## REQUIRED WORK
Extract all lines that hold "script" from the records below.

## DATASET ROWS

::::::

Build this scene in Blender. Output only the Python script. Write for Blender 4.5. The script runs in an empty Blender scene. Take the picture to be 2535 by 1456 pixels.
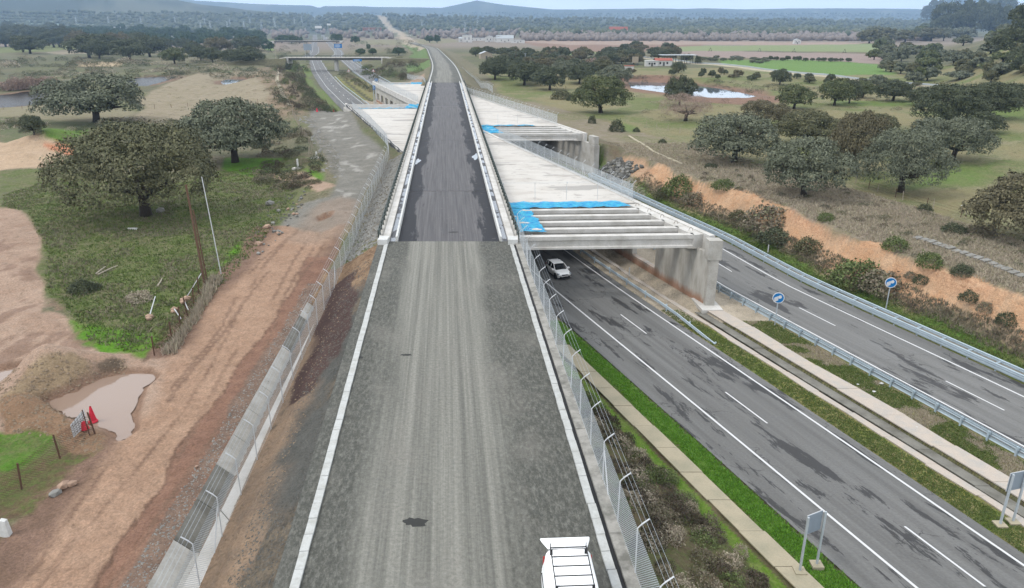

::::::

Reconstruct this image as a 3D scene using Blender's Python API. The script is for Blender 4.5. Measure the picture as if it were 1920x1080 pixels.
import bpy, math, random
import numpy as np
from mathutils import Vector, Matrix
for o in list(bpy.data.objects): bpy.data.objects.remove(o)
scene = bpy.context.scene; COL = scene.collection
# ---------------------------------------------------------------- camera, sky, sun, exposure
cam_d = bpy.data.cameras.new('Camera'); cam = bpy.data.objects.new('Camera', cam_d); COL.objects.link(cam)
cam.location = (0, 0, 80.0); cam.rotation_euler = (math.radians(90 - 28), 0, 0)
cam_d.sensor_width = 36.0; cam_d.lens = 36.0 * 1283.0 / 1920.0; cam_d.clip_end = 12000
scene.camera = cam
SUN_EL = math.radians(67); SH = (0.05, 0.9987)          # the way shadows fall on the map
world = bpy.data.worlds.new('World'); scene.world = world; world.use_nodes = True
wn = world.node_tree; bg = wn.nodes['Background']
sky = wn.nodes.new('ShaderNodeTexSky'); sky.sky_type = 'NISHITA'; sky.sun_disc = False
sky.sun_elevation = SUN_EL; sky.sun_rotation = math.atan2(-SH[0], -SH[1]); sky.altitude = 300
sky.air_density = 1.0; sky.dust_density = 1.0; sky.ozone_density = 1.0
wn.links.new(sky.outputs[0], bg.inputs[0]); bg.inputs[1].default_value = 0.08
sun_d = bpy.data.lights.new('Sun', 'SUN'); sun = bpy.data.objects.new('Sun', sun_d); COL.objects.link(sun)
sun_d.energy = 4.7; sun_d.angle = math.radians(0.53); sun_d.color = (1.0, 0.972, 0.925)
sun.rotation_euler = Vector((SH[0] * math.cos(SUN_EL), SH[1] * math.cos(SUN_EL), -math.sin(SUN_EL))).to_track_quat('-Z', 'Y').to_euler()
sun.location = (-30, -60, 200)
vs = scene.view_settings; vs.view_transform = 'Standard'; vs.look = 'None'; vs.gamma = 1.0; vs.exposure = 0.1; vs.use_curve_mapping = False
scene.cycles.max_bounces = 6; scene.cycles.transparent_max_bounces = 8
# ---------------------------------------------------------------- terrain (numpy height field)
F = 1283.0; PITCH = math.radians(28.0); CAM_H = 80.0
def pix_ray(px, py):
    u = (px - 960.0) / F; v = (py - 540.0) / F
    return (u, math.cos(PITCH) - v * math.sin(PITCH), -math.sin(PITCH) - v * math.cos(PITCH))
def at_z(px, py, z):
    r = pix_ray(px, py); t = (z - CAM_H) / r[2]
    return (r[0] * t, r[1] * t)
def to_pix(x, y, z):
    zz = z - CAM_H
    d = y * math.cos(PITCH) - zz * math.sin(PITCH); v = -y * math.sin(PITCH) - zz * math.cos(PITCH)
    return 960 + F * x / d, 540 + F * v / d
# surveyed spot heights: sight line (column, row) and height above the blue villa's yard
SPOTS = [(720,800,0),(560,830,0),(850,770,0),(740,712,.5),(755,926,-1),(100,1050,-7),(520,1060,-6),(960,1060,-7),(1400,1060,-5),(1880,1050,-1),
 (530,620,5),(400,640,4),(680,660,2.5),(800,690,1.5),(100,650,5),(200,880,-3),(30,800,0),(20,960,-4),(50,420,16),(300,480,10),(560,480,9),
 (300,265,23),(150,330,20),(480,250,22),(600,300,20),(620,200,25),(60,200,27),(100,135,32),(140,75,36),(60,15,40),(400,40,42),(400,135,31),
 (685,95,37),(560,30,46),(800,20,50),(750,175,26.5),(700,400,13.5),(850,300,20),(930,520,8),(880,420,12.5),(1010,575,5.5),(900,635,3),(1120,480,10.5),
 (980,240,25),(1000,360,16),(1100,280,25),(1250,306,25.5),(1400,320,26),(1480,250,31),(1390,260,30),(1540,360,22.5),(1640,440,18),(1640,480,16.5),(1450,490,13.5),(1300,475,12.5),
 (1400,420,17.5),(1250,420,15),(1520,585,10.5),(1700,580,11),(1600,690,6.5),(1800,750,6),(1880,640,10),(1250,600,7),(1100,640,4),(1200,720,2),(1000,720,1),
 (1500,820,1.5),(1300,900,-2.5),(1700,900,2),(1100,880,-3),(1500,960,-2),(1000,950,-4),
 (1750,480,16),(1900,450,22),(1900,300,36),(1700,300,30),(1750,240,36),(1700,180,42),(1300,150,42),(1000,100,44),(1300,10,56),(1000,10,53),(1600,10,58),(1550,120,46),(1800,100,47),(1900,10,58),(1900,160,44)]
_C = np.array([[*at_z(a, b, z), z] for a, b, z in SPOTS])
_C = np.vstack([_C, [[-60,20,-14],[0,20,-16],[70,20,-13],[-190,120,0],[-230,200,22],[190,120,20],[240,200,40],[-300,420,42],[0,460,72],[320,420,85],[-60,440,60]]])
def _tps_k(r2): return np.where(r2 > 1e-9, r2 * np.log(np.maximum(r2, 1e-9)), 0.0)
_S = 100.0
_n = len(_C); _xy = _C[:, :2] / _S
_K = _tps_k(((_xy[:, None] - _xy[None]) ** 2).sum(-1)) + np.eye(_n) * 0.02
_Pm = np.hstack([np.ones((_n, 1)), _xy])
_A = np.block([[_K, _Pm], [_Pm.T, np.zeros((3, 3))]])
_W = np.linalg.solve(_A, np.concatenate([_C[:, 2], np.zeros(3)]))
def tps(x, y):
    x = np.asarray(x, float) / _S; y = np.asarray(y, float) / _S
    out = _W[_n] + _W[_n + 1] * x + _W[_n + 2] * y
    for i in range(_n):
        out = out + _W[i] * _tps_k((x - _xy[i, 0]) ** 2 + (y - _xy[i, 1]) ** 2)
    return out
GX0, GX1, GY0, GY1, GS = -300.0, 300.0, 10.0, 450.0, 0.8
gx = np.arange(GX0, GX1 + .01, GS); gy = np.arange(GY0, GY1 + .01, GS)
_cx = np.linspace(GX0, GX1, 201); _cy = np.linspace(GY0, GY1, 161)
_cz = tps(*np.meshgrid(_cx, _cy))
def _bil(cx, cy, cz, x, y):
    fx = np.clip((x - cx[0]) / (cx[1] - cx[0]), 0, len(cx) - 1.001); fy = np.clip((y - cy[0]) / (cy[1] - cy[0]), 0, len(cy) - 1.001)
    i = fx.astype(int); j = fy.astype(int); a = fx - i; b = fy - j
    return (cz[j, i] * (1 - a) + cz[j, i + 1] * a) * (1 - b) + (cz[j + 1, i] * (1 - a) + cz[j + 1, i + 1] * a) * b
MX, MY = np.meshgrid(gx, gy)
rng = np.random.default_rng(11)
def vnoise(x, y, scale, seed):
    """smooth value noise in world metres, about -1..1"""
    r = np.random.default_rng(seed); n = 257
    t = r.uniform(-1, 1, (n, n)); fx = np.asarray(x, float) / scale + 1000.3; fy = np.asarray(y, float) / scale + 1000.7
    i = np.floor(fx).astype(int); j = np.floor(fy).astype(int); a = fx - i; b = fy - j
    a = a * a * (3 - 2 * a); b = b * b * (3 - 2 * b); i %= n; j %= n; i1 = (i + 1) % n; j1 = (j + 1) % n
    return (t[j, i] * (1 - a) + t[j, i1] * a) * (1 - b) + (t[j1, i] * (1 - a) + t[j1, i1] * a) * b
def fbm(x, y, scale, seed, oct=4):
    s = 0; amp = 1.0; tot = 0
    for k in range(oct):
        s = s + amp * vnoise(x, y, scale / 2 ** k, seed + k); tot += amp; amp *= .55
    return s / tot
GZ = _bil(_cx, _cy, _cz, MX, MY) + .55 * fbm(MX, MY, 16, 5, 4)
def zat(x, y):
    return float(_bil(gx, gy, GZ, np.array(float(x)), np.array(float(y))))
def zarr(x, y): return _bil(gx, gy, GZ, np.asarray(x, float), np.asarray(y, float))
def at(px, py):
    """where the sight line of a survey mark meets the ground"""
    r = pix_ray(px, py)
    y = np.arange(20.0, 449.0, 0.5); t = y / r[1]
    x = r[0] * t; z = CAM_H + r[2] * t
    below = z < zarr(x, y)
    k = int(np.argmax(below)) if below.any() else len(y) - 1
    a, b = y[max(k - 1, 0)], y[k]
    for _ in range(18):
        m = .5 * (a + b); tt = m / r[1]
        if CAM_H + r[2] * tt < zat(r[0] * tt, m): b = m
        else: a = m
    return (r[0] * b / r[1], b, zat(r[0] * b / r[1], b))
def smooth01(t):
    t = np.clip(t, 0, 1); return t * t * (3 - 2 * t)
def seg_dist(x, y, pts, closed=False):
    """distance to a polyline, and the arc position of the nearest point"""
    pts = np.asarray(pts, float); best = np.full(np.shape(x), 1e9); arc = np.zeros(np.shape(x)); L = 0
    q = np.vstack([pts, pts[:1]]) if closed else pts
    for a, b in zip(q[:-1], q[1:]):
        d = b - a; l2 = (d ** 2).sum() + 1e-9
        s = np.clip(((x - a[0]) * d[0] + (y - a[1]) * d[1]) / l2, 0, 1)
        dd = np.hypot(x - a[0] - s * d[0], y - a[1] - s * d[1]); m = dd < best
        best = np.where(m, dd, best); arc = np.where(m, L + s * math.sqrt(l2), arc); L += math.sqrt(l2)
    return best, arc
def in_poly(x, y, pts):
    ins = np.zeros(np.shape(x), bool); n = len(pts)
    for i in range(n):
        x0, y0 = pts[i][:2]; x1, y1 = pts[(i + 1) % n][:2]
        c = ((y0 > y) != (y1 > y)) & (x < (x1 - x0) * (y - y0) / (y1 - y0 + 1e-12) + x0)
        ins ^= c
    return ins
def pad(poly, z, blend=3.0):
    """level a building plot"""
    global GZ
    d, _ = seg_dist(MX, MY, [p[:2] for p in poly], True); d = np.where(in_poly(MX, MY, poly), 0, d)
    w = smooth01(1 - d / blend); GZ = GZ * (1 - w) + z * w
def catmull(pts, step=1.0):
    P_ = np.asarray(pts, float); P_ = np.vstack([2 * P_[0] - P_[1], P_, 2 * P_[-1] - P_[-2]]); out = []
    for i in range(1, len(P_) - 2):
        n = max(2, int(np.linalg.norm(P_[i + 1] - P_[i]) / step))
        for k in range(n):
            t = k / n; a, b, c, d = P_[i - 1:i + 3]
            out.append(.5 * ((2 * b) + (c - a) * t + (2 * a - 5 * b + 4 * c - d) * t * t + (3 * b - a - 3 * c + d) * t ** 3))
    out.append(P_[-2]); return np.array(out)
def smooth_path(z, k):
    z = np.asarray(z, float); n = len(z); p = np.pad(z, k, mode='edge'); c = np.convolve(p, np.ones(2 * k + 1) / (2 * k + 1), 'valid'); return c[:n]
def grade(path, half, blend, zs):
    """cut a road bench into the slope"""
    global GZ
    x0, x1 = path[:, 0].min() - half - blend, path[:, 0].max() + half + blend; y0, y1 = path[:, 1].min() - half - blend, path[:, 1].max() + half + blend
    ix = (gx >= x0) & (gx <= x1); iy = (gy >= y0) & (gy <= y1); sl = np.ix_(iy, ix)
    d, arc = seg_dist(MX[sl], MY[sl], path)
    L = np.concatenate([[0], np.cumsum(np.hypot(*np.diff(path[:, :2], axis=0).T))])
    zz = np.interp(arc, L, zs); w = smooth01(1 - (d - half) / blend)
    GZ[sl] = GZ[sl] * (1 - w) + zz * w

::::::

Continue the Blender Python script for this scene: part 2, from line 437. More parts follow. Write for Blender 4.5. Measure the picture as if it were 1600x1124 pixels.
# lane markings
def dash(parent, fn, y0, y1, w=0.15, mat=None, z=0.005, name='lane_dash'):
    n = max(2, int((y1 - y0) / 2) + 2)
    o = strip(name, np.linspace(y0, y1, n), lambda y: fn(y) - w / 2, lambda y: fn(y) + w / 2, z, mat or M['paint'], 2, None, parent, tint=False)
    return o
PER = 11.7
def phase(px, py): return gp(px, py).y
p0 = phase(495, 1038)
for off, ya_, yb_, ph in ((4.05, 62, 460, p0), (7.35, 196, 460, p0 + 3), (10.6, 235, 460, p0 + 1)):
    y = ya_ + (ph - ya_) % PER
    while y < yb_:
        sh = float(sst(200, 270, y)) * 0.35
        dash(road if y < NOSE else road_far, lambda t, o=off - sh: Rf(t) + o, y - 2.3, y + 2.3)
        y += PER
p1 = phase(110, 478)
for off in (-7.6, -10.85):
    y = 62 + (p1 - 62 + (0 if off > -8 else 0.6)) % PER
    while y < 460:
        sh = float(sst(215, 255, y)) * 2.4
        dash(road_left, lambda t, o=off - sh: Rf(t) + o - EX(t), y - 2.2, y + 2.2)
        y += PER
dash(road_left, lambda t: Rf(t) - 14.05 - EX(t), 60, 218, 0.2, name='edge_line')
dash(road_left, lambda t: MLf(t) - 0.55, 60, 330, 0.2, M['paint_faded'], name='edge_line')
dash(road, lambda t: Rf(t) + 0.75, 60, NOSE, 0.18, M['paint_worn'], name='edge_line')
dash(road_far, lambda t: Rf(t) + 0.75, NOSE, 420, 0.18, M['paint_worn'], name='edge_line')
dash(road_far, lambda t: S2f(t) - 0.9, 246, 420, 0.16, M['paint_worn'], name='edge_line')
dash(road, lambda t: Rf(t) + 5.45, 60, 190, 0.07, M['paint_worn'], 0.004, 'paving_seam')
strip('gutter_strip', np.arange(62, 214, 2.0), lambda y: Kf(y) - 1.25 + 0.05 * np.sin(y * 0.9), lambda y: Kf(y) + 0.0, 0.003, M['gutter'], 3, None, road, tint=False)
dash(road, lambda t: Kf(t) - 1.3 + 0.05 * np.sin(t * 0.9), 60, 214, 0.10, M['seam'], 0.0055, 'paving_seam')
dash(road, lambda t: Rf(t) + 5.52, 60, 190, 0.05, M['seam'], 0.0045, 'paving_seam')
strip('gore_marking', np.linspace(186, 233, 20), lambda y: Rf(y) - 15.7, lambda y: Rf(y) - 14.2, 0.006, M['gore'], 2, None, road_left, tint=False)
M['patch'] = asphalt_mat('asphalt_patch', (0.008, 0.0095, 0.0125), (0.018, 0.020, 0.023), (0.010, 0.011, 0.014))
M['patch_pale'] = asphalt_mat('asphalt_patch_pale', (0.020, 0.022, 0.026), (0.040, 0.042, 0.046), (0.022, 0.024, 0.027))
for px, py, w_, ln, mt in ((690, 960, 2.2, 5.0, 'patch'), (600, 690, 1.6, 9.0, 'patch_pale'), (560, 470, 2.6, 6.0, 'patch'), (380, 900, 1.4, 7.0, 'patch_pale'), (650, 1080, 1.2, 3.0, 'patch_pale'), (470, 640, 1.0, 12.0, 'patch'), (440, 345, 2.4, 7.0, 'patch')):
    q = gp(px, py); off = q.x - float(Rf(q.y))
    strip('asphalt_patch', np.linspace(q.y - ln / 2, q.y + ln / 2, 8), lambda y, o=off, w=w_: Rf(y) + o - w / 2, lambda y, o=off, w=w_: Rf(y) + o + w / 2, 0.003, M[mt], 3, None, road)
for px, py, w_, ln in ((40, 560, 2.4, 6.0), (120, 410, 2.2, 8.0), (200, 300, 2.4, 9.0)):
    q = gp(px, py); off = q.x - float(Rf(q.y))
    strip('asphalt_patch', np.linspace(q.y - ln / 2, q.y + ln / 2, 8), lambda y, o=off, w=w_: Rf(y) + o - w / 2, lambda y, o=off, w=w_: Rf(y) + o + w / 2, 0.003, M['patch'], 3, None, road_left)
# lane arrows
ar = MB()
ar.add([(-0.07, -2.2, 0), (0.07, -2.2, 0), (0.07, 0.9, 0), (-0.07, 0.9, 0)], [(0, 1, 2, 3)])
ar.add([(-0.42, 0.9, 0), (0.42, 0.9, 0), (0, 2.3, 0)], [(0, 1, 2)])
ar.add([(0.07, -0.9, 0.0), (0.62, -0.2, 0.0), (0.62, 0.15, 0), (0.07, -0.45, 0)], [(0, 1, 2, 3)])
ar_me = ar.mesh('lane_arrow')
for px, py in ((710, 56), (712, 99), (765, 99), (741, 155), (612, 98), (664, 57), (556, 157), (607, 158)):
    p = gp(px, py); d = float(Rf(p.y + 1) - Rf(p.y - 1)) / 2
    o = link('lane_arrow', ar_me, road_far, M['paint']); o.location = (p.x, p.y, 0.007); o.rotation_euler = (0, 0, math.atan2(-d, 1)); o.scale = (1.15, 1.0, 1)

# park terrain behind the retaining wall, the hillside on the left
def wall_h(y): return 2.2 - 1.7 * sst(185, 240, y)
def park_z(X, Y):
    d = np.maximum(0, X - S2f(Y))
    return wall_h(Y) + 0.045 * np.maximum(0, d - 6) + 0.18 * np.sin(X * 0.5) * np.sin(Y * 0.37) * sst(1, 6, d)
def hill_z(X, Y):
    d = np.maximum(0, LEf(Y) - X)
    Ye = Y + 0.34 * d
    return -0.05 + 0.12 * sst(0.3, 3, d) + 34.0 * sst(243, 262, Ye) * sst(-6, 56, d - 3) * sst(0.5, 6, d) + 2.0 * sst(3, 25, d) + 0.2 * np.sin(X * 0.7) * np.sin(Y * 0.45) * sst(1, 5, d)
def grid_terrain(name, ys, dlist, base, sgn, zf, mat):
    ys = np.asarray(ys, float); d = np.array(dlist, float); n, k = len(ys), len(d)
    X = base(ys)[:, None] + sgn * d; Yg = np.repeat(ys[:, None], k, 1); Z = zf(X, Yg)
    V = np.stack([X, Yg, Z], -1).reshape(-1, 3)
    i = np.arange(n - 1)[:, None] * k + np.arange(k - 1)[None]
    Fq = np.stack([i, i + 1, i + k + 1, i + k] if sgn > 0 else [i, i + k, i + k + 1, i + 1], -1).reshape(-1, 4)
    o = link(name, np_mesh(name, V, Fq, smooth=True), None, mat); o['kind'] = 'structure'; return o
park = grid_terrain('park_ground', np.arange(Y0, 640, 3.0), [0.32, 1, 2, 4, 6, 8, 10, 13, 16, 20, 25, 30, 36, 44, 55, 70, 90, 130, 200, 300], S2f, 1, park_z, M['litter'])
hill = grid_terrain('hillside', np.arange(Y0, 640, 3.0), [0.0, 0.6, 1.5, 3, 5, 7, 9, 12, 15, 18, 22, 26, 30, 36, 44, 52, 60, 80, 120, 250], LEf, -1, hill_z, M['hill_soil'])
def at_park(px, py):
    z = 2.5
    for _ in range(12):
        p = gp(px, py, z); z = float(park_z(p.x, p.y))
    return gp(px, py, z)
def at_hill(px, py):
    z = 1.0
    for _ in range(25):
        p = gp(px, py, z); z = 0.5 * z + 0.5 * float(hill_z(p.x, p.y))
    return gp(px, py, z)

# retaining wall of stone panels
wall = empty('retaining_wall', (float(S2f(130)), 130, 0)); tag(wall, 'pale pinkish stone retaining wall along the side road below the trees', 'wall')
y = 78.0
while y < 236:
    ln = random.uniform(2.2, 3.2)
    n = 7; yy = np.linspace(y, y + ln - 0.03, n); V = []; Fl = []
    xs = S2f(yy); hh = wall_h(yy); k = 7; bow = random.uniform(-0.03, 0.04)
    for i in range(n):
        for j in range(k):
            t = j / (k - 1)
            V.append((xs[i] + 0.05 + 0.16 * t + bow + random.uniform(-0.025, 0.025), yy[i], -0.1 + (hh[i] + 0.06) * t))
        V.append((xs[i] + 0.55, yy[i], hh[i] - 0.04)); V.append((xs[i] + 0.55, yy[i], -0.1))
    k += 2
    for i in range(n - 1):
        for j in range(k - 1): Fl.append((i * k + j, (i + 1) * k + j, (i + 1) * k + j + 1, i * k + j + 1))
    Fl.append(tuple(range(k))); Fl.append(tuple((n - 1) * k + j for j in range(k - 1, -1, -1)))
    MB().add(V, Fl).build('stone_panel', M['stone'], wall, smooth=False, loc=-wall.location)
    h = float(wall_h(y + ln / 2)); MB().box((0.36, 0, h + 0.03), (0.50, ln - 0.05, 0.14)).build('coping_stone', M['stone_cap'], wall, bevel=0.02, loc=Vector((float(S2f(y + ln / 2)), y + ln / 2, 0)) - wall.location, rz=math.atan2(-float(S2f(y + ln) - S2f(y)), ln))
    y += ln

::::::

## CORRECT OUTPUT
Build this scene in Blender. Output only the Python script. Write for Blender 4.5. The script runs in an empty Blender scene. Take the picture to be 2535 by 1456 pixels.
Reconstruct this image as a 3D scene using Blender's Python API. The script is for Blender 4.5. Measure the picture as if it were 1920x1080 pixels.
Continue the Blender Python script for this scene: part 2, from line 437. More parts follow. Write for Blender 4.5. Measure the picture as if it were 1600x1124 pixels.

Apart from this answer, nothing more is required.